Honda has two sub-compacts out for your money. There’s the City—a peppy, nifty piece of auto that’s great for, say, squeezing between two speeding buses along Edsa. But one with a butt and nose problem. Where the trunk looks to us to be jutting out from the rest of the car, the nose seems to have cut itself off abruptly. While there surely must be an engineering explanation for that, on the outside we see a thing of strange disproportion.

And then there’s the Jazz, which is perfect. That makes it even more strange because the Jazz, in principle, is the City—same brawn under the hood, same wheelbase, same dashboard even. But the Jazz looks way nicer and sportier, and the aesthetic balance is amazing. We don’t know what illegal substances the Honda design team was on when they drew up the City, but we do know that if they did trip out once or twice on the job, they took the right ones when they did the Jazz.

Zero cheese
For starters, they chopped off the trunk entirely, making the Jazz a hatchback. Then they molded a seamlessly extending rear and slapped on wickedly designed rear lights (the ones you don’t replace with atrocious aftermarket parts).

That done with, they forgot the City entirely and went on to craft a body that swept on to the front tip of its nose in one amazing stroke. Looking at the Jazz from its wicked lights—which, by the way, is now designed in the same body color of the car—you can trace the sharp profile of the car all the way to the back. They finished it off with a sporty chin that gives an illusion of a low ride. Then they plopped in a VTEC engine for the 1.5l model and an I-DSI engine for the 1.3. What came out was a car with zero cheese factor.

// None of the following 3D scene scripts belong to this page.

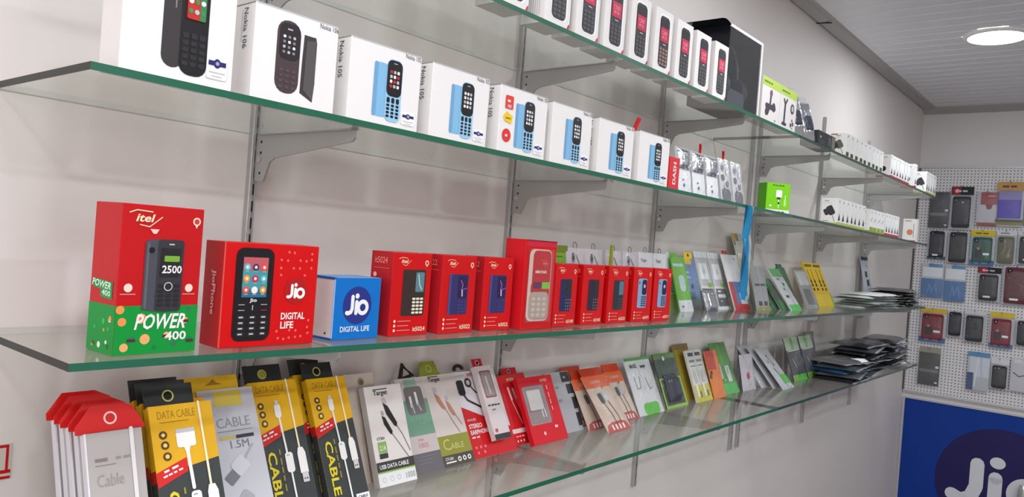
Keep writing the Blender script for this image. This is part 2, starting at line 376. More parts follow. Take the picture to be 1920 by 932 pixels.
# ------------------------------------------------------------------ shelf system
POSTS = [.3256, .9271, 1.5342, 2.1559, 2.2142, 2.8500, 3.4864]
ORD = ['first', 'second', 'third', 'fourth', 'fifth', 'sixth', 'seventh']
post_w = .015
def upright(k, x):
    top = 2.047; bot = .818
    t = thing('slotted_upright', '%s grey slotted steel upright on the wall, counted from the near end' % ORD[k], 'shelf upright', (x, 0, bot))
    b = MB(); h = top - bot
    b.prism([(.001, 0), (.001, -.010), (.002, -.011), (.0062, -.011), (.0062, -.009), (.0098, -.009), (.0098, -.011), (.012, -.011), (.013, -.010), (.013, 0)], 2, 0, h, STEEL)
    z = .02
    while z < h - .03: b.box((.0064, -.0098, z), (.0096, -.0088, z + .016), STEELD); z += .025
    b.build('channel', t)
    for z in (.06, h * .5, h - .05):
        b = MB(); b.prism([(.0035 + .0025 * math.cos(R(q * 45)), z + .0025 * math.sin(R(q * 45))) for q in range(8)], 1, -.0122, -.0105, CHROME); b.build('screw', t)
for k, x in enumerate(POSTS): upright(k, x)
SHN = {'A': 'the top shelf', 'B': 'the second shelf', 'C': 'the third shelf', 'D': 'the lowest shelf'}
GT = .008
def bracket(k, x, zs, sn):
    t = thing('shelf_bracket', 'steel bracket holding %s on the %s upright' % (SHN[sn], ORD[k]), 'shelf bracket', (x, 0, zs - GT), group='brackets under the glass shelves')
    pr = [(-.010, -.0005), (-.232, -.0005), (-.238, -.001), (-.2385, -.012), (-.234, -.017), (-.06, -.036), (-.048, -.042), (-.034, -.070), (-.010, -.070)]
    b = MB(); b.prism(pr, 0, .0078, .0105, STEEL); b.prism([(-.232, -.0005), (-.238, -.0005), (-.238, .006), (-.2365, .006), (-.2365, .001), (-.232, .001)], 0, .004, .0145, STEEL)
    o = b.build('plate', t)
    b = MB(); b.box((.004, -.235, -.0022), (.0145, -.02, -.0004), STEEL); b.build('flange', t)
    b = MB()
    for z in (-.038,): b.prism([(-.0215 + .005 * math.cos(R(q * 30)), z + .005 * math.sin(R(q * 30))) for q in range(12)], 0, .006, .0125, CHROME)
    b.build('rivet', t)
    for yy, zz in ((-.024, -.012), (-.024, -.028), (-.024, -.058)):
        b = MB(); b.prism([(yy + .0022 * math.cos(R(q * 45)), zz + .0022 * math.sin(R(q * 45))) for q in range(8)], 0, .0075, .0108, STEELD); b.build('hole', t)
for sn, zs in (('A', SA), ('B', SB), ('C', SC), ('D', SD)):
    for k in (0, 1, 2, 4, 5, 6):
        bracket(k, POSTS[k], zs, sn)
GFAR = mat('glass_edge_grey_green', (46, 74, 66), .3, spec=.3)
def shelf(sn, x0, x1, zs, label):
    b = MB(); b.box((x0, -D, zs - GT), (x1, -.001, zs), GLASS, [GFAR if x0 > 1 else GEDGE, GEND, GBACK, GEND, GLASS, GLASS])
    tag(b.build('glass_shelf'), label, 'glass shelf')
XJ = 1.874
for sn, zs, xe in (('A', SA, 3.78), ('B', SB, 3.6), ('C', SC, 3.66), ('D', SD, 3.59)):
    ff = {'A': 'carrying the upright phone cartons', 'B': 'carrying the white cartons with blue phone pictures', 'C': 'carrying the red phone boxes', 'D': 'carrying the cable packs'}[sn]
    gg = {'A': 'under the white plug charger cartons at top', 'B': 'under the lower row of plug charger cartons', 'C': 'under the yellow cards and flat white pouches', 'D': 'under the dark pile of flat pouches'}[sn]
    shelf(sn, .0, XJ - .001, zs, 'long clear glass shelf panel with green edge, %s' % ff)
    shelf(sn, XJ + .001, xe, zs, 'far clear glass shelf panel, %s' % gg)

# ------------------------------------------------------------------ second shelf: white phone cartons
def operator_sticker(root, w, h, u, v, sw, sh):
    a = Art(Face('f', w, h)); a.rr(u, v, u + sw, v + sh, .003, C(244, 243, 246), 4)
    cu, cv = u + sw / 2, v + sh * .66; a.disc(cu, cv, sw * w * .17, NAVY, 5, ry=sh * h * .2)
    a.rect(u + sw * .08, cv - sh * .1, u + sw * .92, cv + sh * .1, NAVY, 6); a.disc(cu, cv, sw * w * .09, C(150, 160, 210), 7)
    a.rect(u + sw * .12, v + sh * .25, u + sw * .9, v + sh * .3, LGY, 5); a.rect(u + sw * .25, v + sh * .1, u + sw * .75, v + sh * .14, LGY, 5)
    a.build('operator_sticker', root, 'small white sticker with a navy emblem')
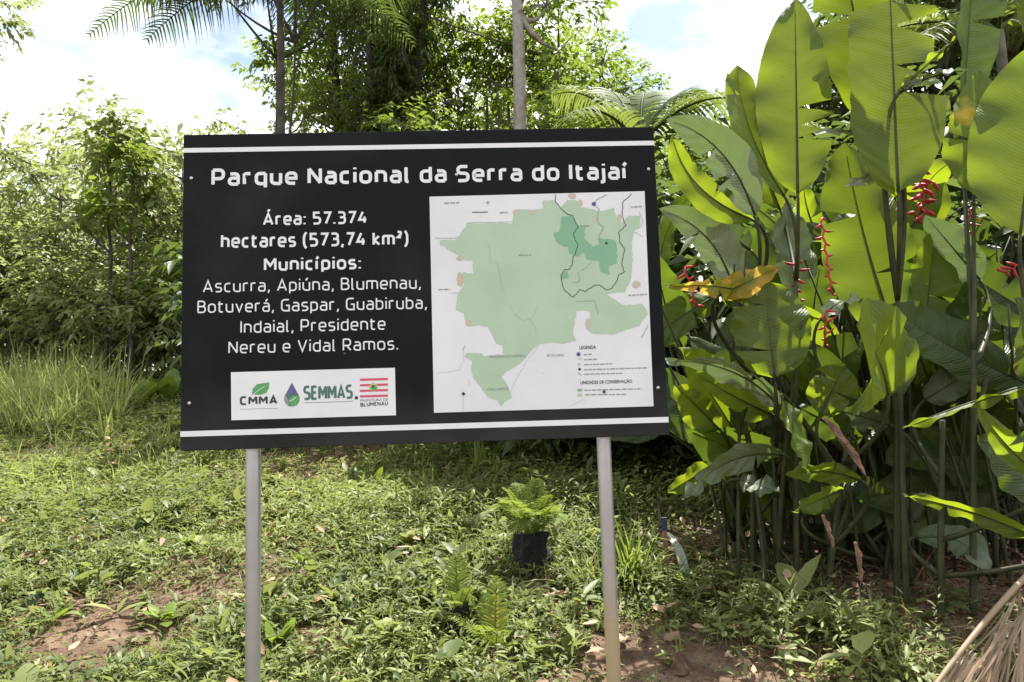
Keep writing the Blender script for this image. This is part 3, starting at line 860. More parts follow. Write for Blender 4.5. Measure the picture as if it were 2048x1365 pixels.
g = Geo()
rosettes(g, LANCE, 11000, 2.2, 4.4, (4, 8), (.018, .045), (.32, .55), (.02, .11), pw=.85)
rosettes(g, LANCE, 17000, 2.2, 4.4, (4, 8), (.025, .06), (.13, .24), (.02, .13), pw=.85, lift=1.1)
rosettes(g, OVAL, 6000, 2.2, 4.4, (3, 6), (.012, .028), (.55, .85), (.02, .08), pw=.85)
rosettes(g, LANCE, 14000, 4.2, 7.2, (4, 8), (.022, .055), (.3, .5), (.03, .14), pw=.9)
rosettes(g, KITE, 24000, 4.2, 7.2, (4, 8), (.03, .075), (.14, .26), (.03, .16), pw=.9, lift=1.1)
rosettes(g, KITE, 22000, 6.8, 11.5, (5, 8), (.04, .085), (.32, .5), (.05, .18))
rosettes(g, KITE, 15000, 6.8, 11.5, (5, 8), (.05, .11), (.15, .25), (.05, .2), lift=1.1)
rosettes(g, LANCE, 900, 2.2, 8, (4, 9), (.07, .14), (.2, .4), (.03, .12), lift=.9)
rosettes(g, OVAL, 500, 2.2, 8, (4, 7), (.05, .09), (.5, .7), (.03, .10), lift=.7)
cover = g.build('ground_cover', M['cover'], smooth=True)
tag(cover, 'low leafy weeds carpeting the sunny slope below the board', 'ground cover', kind='stuff')

def grass(g, n, y0, y1, Lr, wr, spread, pw=1.0, dens=True, tuft=7, xa=1.02, lim=None):
    x, y = scatter(n, y0, y1, xa, pw)
    n = len(x); k = np.ones(n, bool)
    if dens: k = rng.random(n) < cover_density(x, y)
    if lim is not None: k &= lim(x, y)
    x, y = x[k], y[k]; n = len(x)
    idx = np.repeat(np.arange(n), rng.integers(2, tuft, n)); m = len(idx)
    az = rng.random(m) * 2 * np.pi
    el = np.clip(rng.normal(1.1, spread, m), .25, 1.5)
    ax = np.stack([np.cos(az) * np.cos(el), np.sin(az) * np.cos(el), np.sin(el)], -1)
    sd = np.stack([-np.sin(az), np.cos(az), np.zeros(m)], -1)
    nv = np.cross(sd, ax)
    px, py = x[idx] + rng.normal(0, .015, m), y[idx] + rng.normal(0, .015, m)
    L = (Lr[0] + (Lr[1] - Lr[0]) * rng.random(n) ** 1.5)[idx] * rng.uniform(.6, 1.1, m)
    leaves(g, BLADE, np.stack([px, py, gz(px, py) - .01], -1), ax, nv, L, rng.uniform(*wr, m), rng.uniform(.15, .8, m), np.clip(rng.normal(.5, .25, m), 0, 1.2))
g = Geo()
grass(g, 12000, 2.2, 4.6, (.05, .20), (.0035, .007), .4, .85)
grass(g, 11000, 4.4, 7.5, (.07, .22), (.005, .010), .4)
grass(g, 9000, 7.2, 11.5, (.12, .30), (.008, .014), .3)
tag(g.build('short_grass', M['grass']), 'short grass blades scattered among the weeds', 'grass', kind='stuff')
g = Geo()
grass(g, 9000, 6.8, 10.4, (.5, 1.3), (.010, .018), .22, dens=False, tuft=9, xa=.9, lim=lambda x, y: (x < -.545 * y + (vnoise(y * 2, x * 2) - .5) * 1.4) & (y > 6.7))
grass(g, 2600, 4.9, 9.2, (.18, .5), (.007, .013), .3, dens=True, tuft=9, xa=.8, lim=lambda x, y: (vnoise(x * 1.1 + 40, y * 1.1) > .60) & (x < .17 * y))
tag(g.build('tall_grass', M['tallgrass']), 'tall pale grass standing in front of the shrubs at left', 'grass', kind='stuff')

# dead leaf litter
g = Geo()
x, y = scatter(6500, 2.2, 8.5, pw=.8)
k = rng.random(len(x)) < .25 + .75 * (1 - cover_density(x, y)); x, y = x[k], y[k]; n = len(x)
az = rng.random(n) * 6.28
leaves(g, LANCE, np.stack([x, y, gz(x, y) + rng.uniform(.004, .03, n)], -1), np.stack([np.cos(az), np.sin(az), rng.normal(0, .25, n)], -1), rdir(n, 1.4), rng.uniform(.02, .06, n), rng.uniform(.008, .026, n), rng.uniform(-.2, .3, n), rng.random(n))
x, y = scatter(700, 2.2, 8.5, pw=.85); n = len(x); az = rng.random(n) * 6.28
leaves(g, LANCE, np.stack([x, y, gz(x, y) + rng.uniform(.03, .09, n)], -1), np.stack([np.cos(az), np.sin(az), rng.normal(0, .3, n)], -1), rdir(n, 1.4), rng.uniform(.03, .085, n), rng.uniform(.015, .04, n), rng.uniform(-.2, .4, n), rng.uniform(.3, 1.1, n))
tag(g.build('leaf_litter', M['litter']), 'small brown dead leaf scraps on the bare soil', 'leaf litter', kind='stuff')
g = Geo()
x, y = scatter(24000, 2.2, 7.0, pw=.8)
k = rng.random(len(x)) < .04 + .9 * (1 - cover_density(x, y)) ** 2; x, y = x[k], y[k]; n = len(x)
O8 = np.array([(1, 0, 0), (-1, 0, 0), (0, 1, 0), (0, -1, 0), (0, 0, 1), (0, 0, -1)], float)
OF = np.array([(0, 2, 4), (2, 1, 4), (1, 3, 4), (3, 0, 4), (2, 0, 5), (1, 2, 5), (3, 1, 5), (0, 3, 5)])
sz = np.exp(rng.normal(-5.0, .5, n))
V = np.stack([x, y, gz(x, y)], -1)[:, None] + O8[None] * sz[:, None, None] * rng.uniform(.5, 1.3, (n, 6, 1)) + rng.normal(0, .15, (n, 6, 3)) * sz[:, None, None]
g.add(V.reshape(-1, 3), [((np.arange(n) * 6)[:, None, None] + OF[None]).reshape(-1, 3)])
tag(g.build('soil_clods', M['soil'], smooth=False), 'crumbs and clods of brown soil on the bare patches', 'soil', kind='stuff')
# dry stalks under the heliconias
g = Geo()
n = 2600
x = rng.uniform(.75, 3.2, n); y = rng.uniform(2.6, 4.6, n); kk = x > .55 + .22 * (y - 2.5); x, y = x[kk], y[kk]; n = len(x)
az = rng.random(n) * 6.28; el = np.abs(rng.normal(0.1, .35, n))
leaves(g, BLADE, np.stack([x, y, gz(x, y) + .01], -1), np.stack([np.cos(az) * np.cos(el), np.sin(az) * np.cos(el), np.sin(el)], -1), rdir(n, 1), rng.uniform(.08, .32, n), rng.uniform(.003, .012, n), rng.uniform(0, .5, n), rng.random(n) * .6)
tag(g.build('dry_stalks', M['litter']), 'fallen dry stalks lying in the shade under the heliconias', 'dry stalks', kind='stuff')

# big fallen leaves, each a thing
def fallen(px, py, L, W, az, label, tilt=.2, tint=.7, group=None):
    p = G(px, py)
    n = 9
    s = np.linspace(0, 1, n); v = np.linspace(-1, 1, 5)
    wd = W / 2 * np.sin(np.pi * s ** .8) ** .8
    r = np.random.default_rng(int(px * 7 + py))
    X = np.repeat(((s - .5) * L)[:, None], 5, 1); Yv = wd[:, None] * v[None]
    Z = .25 * np.abs(Yv) + .25 * L * ((s - .5) ** 2)[:, None] + r.normal(0, .004, X.shape) + .02 + (s[:, None] - .3) * tilt * L
    c, sn = math.cos(az), math.sin(az)
    V = np.stack([c * X - sn * Yv, sn * X + c * Yv, Z], -1) + p
    i = np.arange(n - 1)[:, None] * 5; j = np.arange(4)[None]
    Q = np.stack([i + j, i + j + 1, i + 6 + j, i + 5 + j], -1).reshape(-1, 4)
    root = Geo().add(V.reshape(-1, 3) - p, [Q], 0, tint)
    o = root.build('fallen_leaf', M['litter']); o.location = p
    tag(o, label, 'fallen leaf', group or 'large fallen leaves on the slope')
fallen(640, 1216, .13, .10, .3, 'large curled tan fallen leaf, the biggest one on the weeds right of the left post', .45, .95)
fallen(660, 1275, .09, .06, 1.0, 'pale fallen leaf just below the biggest tan leaf', .2, .9)
fallen(100, 1345, .10, .06, 1.3, 'straw coloured fallen leaf at the bottom left edge of the slope', .3, 1.0)
fallen(15, 1050, .14, .10, .2, 'pinkish fallen leaf at the far left edge of the slope', .3, .85)
fallen(690, 1365, .09, .06, .5, 'small tan fallen leaf at the bottom edge between the posts', .2, .8)
fallen(220, 912, .22, .14, .4, 'orange brown fallen leaf in the grass below the left end of the board', .3, .6)
fallen(1110, 1200, .12, .06, .1, 'long tan fallen leaf on bare soil left of the right post', .1, .75)
fallen(1345, 1290, .09, .05, .8, 'tan fallen leaf on bare soil right of the right post', .2, .7)
fallen(1590, 1262, .13, .07, .2, 'brown fallen leaf in the shade under the heliconias', .1, .45)
fallen(740, 1020, .13, .09, .9, 'small tan fallen leaf among bright weeds midway between the posts', .3, .7)
fallen(1046, 898, .22, .15, 1.2, 'brown dry leaf standing under the bottom edge of the board', .9, .35)
fallen(35, 1165, .13, .08, .1, 'tan fallen leaf lying on soil at the left edge, below the pinkish one', .2, .9)
fallen(160, 1050, .12, .08, .6, 'tan fallen leaf at the head of the bare soil patch at left', .2, .8)
fallen(1240, 1290, .07, .05, 2.0, 'small pale fallen leaf against the foot of the right post', .2, 1.0)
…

Because it was now a hatchback, and the Honda team found a way to move the fuel tank under the front seat, there was now more room to play around at the back. They came up with ULT seats.

These are seats that can be folded and slid for the car to be able to take in various cargo. Anything from flowerpots, bicycles, surfboards, a reclining woman can be jammed into a Jazz.

Arcade fire
The Jazz is small on the outside, but surprisingly has considerable space inside. Headroom is ample, legroom is good if you aren’t above 5’7’’. The feel on the steering wheel and the overall drive is tight.

You can actually crank up the jazz to drive like a toy. On the steering wheel you have two buttons placed where your thumbs are supposed to rest. This is the Steermatic button. Press this button and you go into 7-speed mode. You have the + and – for when you want to shift gears. A bucket of popcorn is all that’s needed to complete the arcade feel.

Why do car manufacturers put these things in a car these days? That and stepless acceleration, “normal” and “sporty” drive modes? Well, because technology allows us to. While the universal principle remains that cars are meant to take you from point A to point B, how you get there is constantly changing as we speak. You don’t have to lose sleep not using it, but it’s just there.